__THE PROBLEM__
Quote only the lines from the top of the listing below down to and including the line with "col = scene.collection".
#### MATERIAL PROVIDED
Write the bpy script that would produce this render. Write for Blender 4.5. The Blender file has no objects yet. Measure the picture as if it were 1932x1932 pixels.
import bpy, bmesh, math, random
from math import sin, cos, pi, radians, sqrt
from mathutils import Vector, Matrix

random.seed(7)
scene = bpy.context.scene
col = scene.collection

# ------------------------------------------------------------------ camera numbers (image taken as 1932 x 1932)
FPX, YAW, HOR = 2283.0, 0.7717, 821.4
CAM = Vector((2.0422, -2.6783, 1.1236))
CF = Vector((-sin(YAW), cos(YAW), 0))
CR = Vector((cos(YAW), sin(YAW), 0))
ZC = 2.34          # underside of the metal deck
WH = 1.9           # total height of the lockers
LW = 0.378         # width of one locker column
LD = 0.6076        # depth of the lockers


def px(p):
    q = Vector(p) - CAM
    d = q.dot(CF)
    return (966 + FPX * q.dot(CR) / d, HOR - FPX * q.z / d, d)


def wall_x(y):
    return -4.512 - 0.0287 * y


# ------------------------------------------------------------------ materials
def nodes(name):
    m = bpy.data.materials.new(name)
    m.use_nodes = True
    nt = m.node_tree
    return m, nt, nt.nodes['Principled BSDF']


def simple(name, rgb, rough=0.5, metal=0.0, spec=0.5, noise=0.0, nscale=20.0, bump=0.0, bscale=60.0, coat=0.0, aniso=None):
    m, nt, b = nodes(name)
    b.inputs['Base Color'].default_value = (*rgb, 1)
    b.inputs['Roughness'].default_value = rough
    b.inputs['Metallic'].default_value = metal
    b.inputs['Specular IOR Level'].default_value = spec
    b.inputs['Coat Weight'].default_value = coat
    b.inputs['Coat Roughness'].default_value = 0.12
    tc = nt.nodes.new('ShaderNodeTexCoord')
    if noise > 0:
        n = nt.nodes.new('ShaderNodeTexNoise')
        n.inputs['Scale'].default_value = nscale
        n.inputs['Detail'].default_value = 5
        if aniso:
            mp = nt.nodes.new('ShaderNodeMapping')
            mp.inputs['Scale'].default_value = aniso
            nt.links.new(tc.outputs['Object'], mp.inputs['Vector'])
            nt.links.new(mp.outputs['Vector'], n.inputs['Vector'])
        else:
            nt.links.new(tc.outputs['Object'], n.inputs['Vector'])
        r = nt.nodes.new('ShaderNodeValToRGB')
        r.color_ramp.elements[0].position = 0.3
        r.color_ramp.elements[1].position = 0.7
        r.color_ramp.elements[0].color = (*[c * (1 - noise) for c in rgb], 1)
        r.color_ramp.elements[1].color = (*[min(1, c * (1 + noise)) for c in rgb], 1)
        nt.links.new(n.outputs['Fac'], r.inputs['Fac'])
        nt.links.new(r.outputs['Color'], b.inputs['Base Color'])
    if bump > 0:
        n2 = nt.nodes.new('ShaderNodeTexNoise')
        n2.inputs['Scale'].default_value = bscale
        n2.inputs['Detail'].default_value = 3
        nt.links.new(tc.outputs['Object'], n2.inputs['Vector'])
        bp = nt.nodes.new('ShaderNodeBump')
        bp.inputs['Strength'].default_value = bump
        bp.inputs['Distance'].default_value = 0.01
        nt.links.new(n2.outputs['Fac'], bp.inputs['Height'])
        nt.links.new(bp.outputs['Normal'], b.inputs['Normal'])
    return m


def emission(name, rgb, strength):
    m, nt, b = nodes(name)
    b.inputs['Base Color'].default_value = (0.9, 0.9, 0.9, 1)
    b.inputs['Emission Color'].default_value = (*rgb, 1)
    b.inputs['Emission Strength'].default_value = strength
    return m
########
__RESULT FOR THIS EXERCISE__
Write the bpy script that would produce this render. Write for Blender 4.5. The Blender file has no objects yet. Measure the picture as if it were 1932x1932 pixels.
import bpy, bmesh, math, random
from math import sin, cos, pi, radians, sqrt
from mathutils import Vector, Matrix

random.seed(7)
scene = bpy.context.scene
col = scene.collection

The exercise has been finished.